↓↓↓

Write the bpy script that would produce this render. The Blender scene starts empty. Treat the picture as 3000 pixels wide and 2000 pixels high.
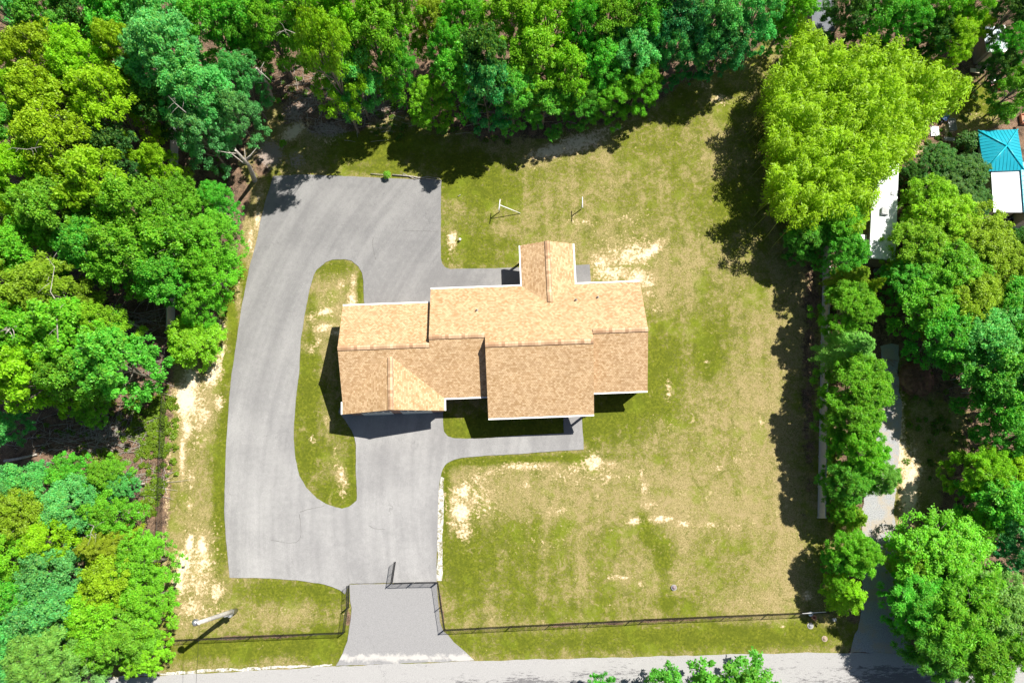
import bpy, bmesh, math, random
import numpy as np
from mathutils import Vector, Matrix
from mathutils.geometry import tessellate_polygon

# ------------------------------------------------------------------ camera, sky, sun, exposure
scene = bpy.context.scene
COL = scene.collection
CAM_H = 75.24; FPX = 2523.4; TILT = 0.2038            # metres, focal length in photo pixels (3000 wide), radians off straight down
cam = bpy.data.cameras.new('camera'); camo = bpy.data.objects.new('camera', cam); COL.objects.link(camo)
camo.location = (0, 0, CAM_H); camo.rotation_euler = (TILT, 0, 0)
cam.sensor_width = 36; cam.lens = 36*FPX/3000; cam.clip_start = 0.5; cam.clip_end = 3000
scene.camera = camo
SHX, SHY = 0.480, 0.374                               # shadow run per metre of height (west, south)
sd = Vector((SHX, SHY, 1)).normalized()
elev = math.asin(sd.z); azim = math.atan2(sd.x, sd.y)
world = bpy.data.worlds.new('World'); scene.world = world; world.use_nodes = True
wn = world.node_tree; bg = wn.nodes['Background']
sky = wn.nodes.new('ShaderNodeTexSky'); sky.sky_type = 'NISHITA'; sky.sun_disc = False
sky.sun_elevation = elev; sky.sun_rotation = azim
wn.links.new(sky.outputs[0], bg.inputs[0]); bg.inputs[1].default_value = 0.05
sun = bpy.data.lights.new('sun', 'SUN'); suno = bpy.data.objects.new('sun', sun); COL.objects.link(suno)
sun.energy = 5.0; sun.angle = math.radians(0.5); sun.color = (1.0, 0.955, 0.88)
suno.location = (40, 30, 90); suno.rotation_euler = (-sd).to_track_quat('-Z', 'Y').to_euler()
scene.view_settings.view_transform = 'Standard'; scene.view_settings.look = 'None'
scene.view_settings.gamma = 1; scene.view_settings.exposure = 0.72
scene.cycles.max_bounces = 5; scene.cycles.diffuse_bounces = 2; scene.cycles.transmission_bounces = 3
scene.cycles.transparent_max_bounces = 4

# ------------------------------------------------------------------ helpers
ST, CT = math.sin(TILT), math.cos(TILT)
def U(px, py, z=0.0):
    """survey: the world x, y of a point of the photo (3000 x 2000 px) that stands z metres above the ground"""
    a = (px-1500)/FPX; b = -(py-1000)/FPX
    dx, dy, dz = a, b*CT+ST, b*ST-CT
    t = (z-CAM_H)/dz
    return (t*dx, t*dy)
def U3(px, py, z=0.0):
    x, y = U(px, py, z); return Vector((x, y, z))
S = 3000/2352.0
def US(x, y, z=0.0): return U(x*S, y*S, z)

def tag(o, label=None, cat=None, group=None, kind=None):
    if label: o['label'] = label
    if cat: o['category'] = cat
    if group: o['group'] = group
    if kind: o['kind'] = kind
    return o
def link(o, parent=None):
    COL.objects.link(o)
    if parent is not None: o.parent = parent
    return o
def empty(name, loc=(0, 0, 0), rz=0.0):
    o = bpy.data.objects.new(name, None); o.location = loc; o.rotation_euler = (0, 0, rz); o.empty_display_size = .3
    return link(o)

class MB:
    """collects shapes, builds one mesh object"""
    def __init__(s): s.v = []; s.f = []; s.uv = []; s.sm = []
    def face(s, pts, uv=None):
        i = len(s.v); s.v += [tuple(p) for p in pts]; s.f.append(tuple(range(i, i+len(pts))))
        s.uv.append(uv or [(p[0], p[1]) for p in pts]); s.sm.append(False)
    def box(s, c, d, rz=0, bevel=0.0, mat=None):
        hx, hy, hz = d[0]/2, d[1]/2, d[2]/2
        ca, sa = math.cos(rz), math.sin(rz)
        def P(x, y, z):
            p = Vector((c[0]+ca*x-sa*y, c[1]+sa*x+ca*y, c[2]+z))
            return mat @ p if mat else p
        b = min(bevel, hx*.8, hy*.8, hz*.8)
        if b <= 0:
            q = [P(x, y, z) for z in (-hz, hz) for x, y in ((-hx, -hy), (hx, -hy), (hx, hy), (-hx, hy))]
            for f in ((3, 2, 1, 0), (4, 5, 6, 7), (0, 1, 5, 4), (1, 2, 6, 5), (2, 3, 7, 6), (3, 0, 4, 7)): s.face([q[k] for k in f])
        else:
            r = lambda e, z: [P(x, y, z) for x, y in ((-hx+e, -hy), (hx-e, -hy), (hx, -hy+e), (hx, hy-e), (hx-e, hy), (-hx+e, hy), (-hx, hy-e), (-hx, -hy+e))]
            def ins(e, z): return [P(x, y, z) for x, y in ((-hx+2*e, -hy+e), (hx-2*e, -hy+e), (hx-e, -hy+2*e), (hx-e, hy-2*e), (hx-2*e, hy-e), (-hx+2*e, hy-e), (-hx+e, hy-2*e), (-hx+e, -hy+2*e))]
            rings = [ins(b*.5, -hz), r(b, -hz+b), r(b, hz-b), ins(b*.5, hz)]
            s.face(rings[0][::-1]); s.face(rings[3])
            for a, bb in zip(rings, rings[1:]):
                for k in range(8): s.face([a[k], a[(k+1) % 8], bb[(k+1) % 8], bb[k]])
    def tube(s, pts, rad, n=6, caps=True):
        pts = [Vector(p) for p in pts]; rad = rad if isinstance(rad, (list, tuple)) else [rad]*len(pts)
        rings = []
        for i, p in enumerate(pts):
            d = (pts[min(i+1, len(pts)-1)]-pts[max(i-1, 0)])
            if d.length < 1e-6: d = Vector((0, 0, 1))
            d.normalize(); a = d.cross(Vector((0, 0, 1)) if abs(d.z) < .9 else Vector((1, 0, 0))).normalized(); b = d.cross(a)
            rings.append([p+(a*math.cos(t)+b*math.sin(t))*rad[i] for t in [2*math.pi*k/n for k in range(n)]])
        base = len(s.v)
        for r in rings: s.v += [tuple(q) for q in r]
        for i in range(len(rings)-1):
            for k in range(n):
                q = (base+i*n+k, base+(i+1)*n+k, base+(i+1)*n+(k+1) % n, base+i*n+(k+1) % n)
                s.f.append(q); s.uv.append([(0, 0)]*4); s.sm.append(True)
        if caps:
            s.f.append(tuple(base+k for k in range(n))); s.uv.append([(0, 0)]*n); s.sm.append(False)
            s.f.append(tuple(base+(len(rings)-1)*n+k for k in range(n))[::-1]); s.uv.append([(0, 0)]*n); s.sm.append(False)
    def lathe(s, c, prof, n=20):
        """profile [(r, z)...] turned about the vertical through c"""
        base = len(s.v)
        for r, z in prof:
            s.v += [(c[0]+r*math.cos(2*math.pi*k/n), c[1]+r*math.sin(2*math.pi*k/n), c[2]+z) for k in range(n)]
        for i in range(len(prof)-1):
            for k in range(n):
                s.f.append((base+i*n+k, base+i*n+(k+1) % n, base+(i+1)*n+(k+1) % n, base+(i+1)*n+k)); s.uv.append([(0, 0)]*4); s.sm.append(True)
        for i, rev in ((0, True), (len(prof)-1, False)):
            if prof[i][0] > 1e-4:
                q = tuple(base+i*n+k for k in range(n)); s.f.append(q[::-1] if rev else q); s.uv.append([(0, 0)]*n); s.sm.append(False)
    def mesh(s, name, mat):
        m = bpy.data.meshes.new(name); m.from_pydata(s.v, [], s.f)
        uvl = m.uv_layers.new(name='UVMap'); flat = [c for f in s.uv for p in f for c in p]
        uvl.data.foreach_set('uv', flat); m.polygons.foreach_set('use_smooth', s.sm)
        m.materials.append(mat); m.update(); return m
    def build(s, name, mat, parent=None, loc=None):
        o = bpy.data.objects.new(name, s.mesh(name, mat))
        if loc is not None: o.location = loc
        return link(o, parent)

# ------------------------------------------------------------------ materials
def newmat(name):
    m = bpy.data.materials.new(name); m.use_nodes = True; nt = m.node_tree
    b = nt.nodes['Principled BSDF']; return m, nt, b
def N(nt, t, **kw):
    n = nt.nodes.new(t)
    for k, v in kw.items():
        if k == 'inp':
            for kk, vv in v.items(): n.inputs[kk].default_value = vv
        else: setattr(n, k, v)
    return n
def noise(nt, vec, scale, detail=4, rough=.6, dist=0.0):
    n = N(nt, 'ShaderNodeTexNoise', inp={'Scale': scale, 'Detail': detail, 'Roughness': rough, 'Distortion': dist})
    nt.links.new(vec, n.inputs['Vector']); return n.outputs['Fac']
def maprange(nt, val, a, b, c=0.0, d=1.0, smooth=True):
    n = N(nt, 'ShaderNodeMapRange', interpolation_type='SMOOTHSTEP' if smooth else 'LINEAR')
    nt.links.new(val, n.inputs[0])
    for i, v in zip((1, 2, 3, 4), (a, b, c, d)): n.inputs[i].default_value = v
    return n.outputs[0]
def mathn(nt, op, a, b=None, c=None):
    n = N(nt, 'ShaderNodeMath', operation=op)
    for i, v in enumerate((a, b, c)):
        if v is None: continue
        if isinstance(v, (int, float)): n.inputs[i].default_value = v
        else: nt.links.new(v, n.inputs[i])
    return n.outputs[0]
def mix(nt, fac, a, b, mode='MIX'):
    n = N(nt, 'ShaderNodeMix', data_type='RGBA', blend_type=mode)
    if isinstance(fac, (int, float)): n.inputs[0].default_value = fac
    else: nt.links.new(fac, n.inputs[0])
    for i, v in ((6, a), (7, b)):
        if isinstance(v, tuple): n.inputs[i].default_value = (*v, 1) if len(v) == 3 else v
        else: nt.links.new(v, n.inputs[i])
    return n.outputs[2]
def objcoord(nt):
    return N(nt, 'ShaderNodeTexCoord').outputs['Object']
def attr(nt, name):
    return N(nt, 'ShaderNodeAttribute', attribute_name=name).outputs['Fac']
def bump(nt, b, h, strength=.3, dist=.02):
    n = N(nt, 'ShaderNodeBump', inp={'Strength': strength, 'Distance': dist}); nt.links.new(h, n.inputs['Height']); nt.links.new(n.outputs[0], b.inputs['Normal'])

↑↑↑

**DIRECTIVE:**
From the first line above down to the line with "from mathutils.geometry import", reproduce every line and no others, omitting pictures.

**EXERCISE RESULT:**
Write the bpy script that would produce this render. The Blender scene starts empty. Treat the picture as 3000 pixels wide and 2000 pixels high.
import bpy, bmesh, math, random
import numpy as np
from mathutils import Vector, Matrix
from mathutils.geometry import tessellate_polygon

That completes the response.